Thermochemical Properties of Selenium Fluorides, Oxides, and Oxofluorides

Abstract

The bond dissociation energies (BDEs), fluoride and fluorocation affinities, and electron affinities of SeF(n) (n = 1-6), SeOF(n) (n = 0-4), and SeO(2)F(n) (n = 0-2) have been predicted with coupled cluster CCSD(T) theory extrapolated to the complete basis set limit. To achieve near chemical accuracy, additional corrections were added to the complete basis set binding energies based on frozen core coupled cluster theory energies. These included corrections for core-valence effects, scalar relativistic effects, for first-order atomic spin-orbit effects, and vibrational zero point energies. The adiabatic BDEs contain contributions from product reorganization energies and, therefore, can be much smaller than the diabatic BDEs and can vary over a wide range. For thermochemical calculations, the adiabatic values must be used, whereas for bond strength and kinetic considerations, the diabatic values should be used when only small displacements of the atoms without change of the geometry of the molecule are involved. The adiabatic Se-F BDEs of SeF(n) (n = 1-6) are SeF(6) = 90, SeF(5) = 27, SeF(4) = 93, SeF(3) = 61, SeF(2) = 86, and SeF = 76 kcal/mol, and the corresponding diabatic values are SeF(6) = 90, SeF(5) = 88, SeF(4) = 93, SeF(3) = 74, SeF(2) = 86, and SeF = 76 kcal/mol. The adiabatic Se-O BDEs of SeO(n) (n = 1-3), SeOF(n) (n = 1-4), and SeO(2)F(n) (n = 1,2) range from 23 to 107 kcal/mol, whereas the diabatic ones range from 62 to 154 kcal/mol. The adiabatic Se-F BDEs of SeOF(n) (n = 1-4) and SeO(2)F(n) (n = 1,2) range from 20 to 88 kcal/mol, whereas the diabatic ones range from 73 to 112 kcal/mol. The fluoride affinities of SeF(n), (n = 1-6), SeO(n), (n = 1-3), SeOF(n), (n = 1-4), and SeO(2)F(n) (n = 1,2) range from 15 to 121 kcal/mol, demonstrating that the Lewis acidity of these species covers the spectrum from very weak (SeF(6)) to very strong (SeO(3)) acids.
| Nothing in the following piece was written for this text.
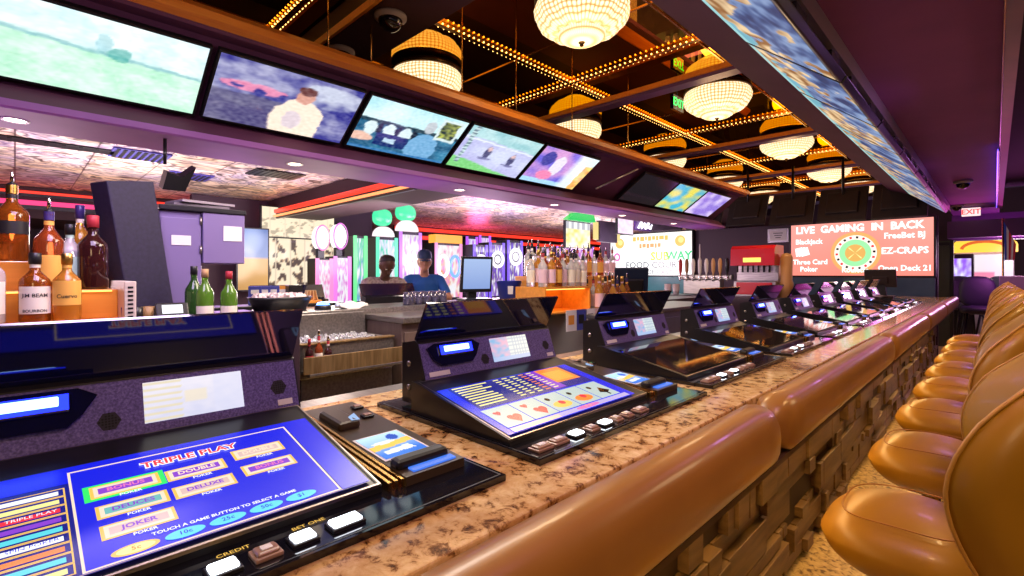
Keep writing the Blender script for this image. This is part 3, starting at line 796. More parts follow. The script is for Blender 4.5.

The electron affinities which are a measure of the oxidizing power of a species, span a wide range from 1.56 eV in SeF(4) to 5.16 eV in SeF(5) and for the free radicals are much higher than for the neutral molecules. Another interesting feature of these molecules and ions stems from the fact that many of them possess both a Se free valence electron pair and a free unpaired valence electron, raising the questions of their preferred location and their influence on the Se-F and Se═O bond strengths.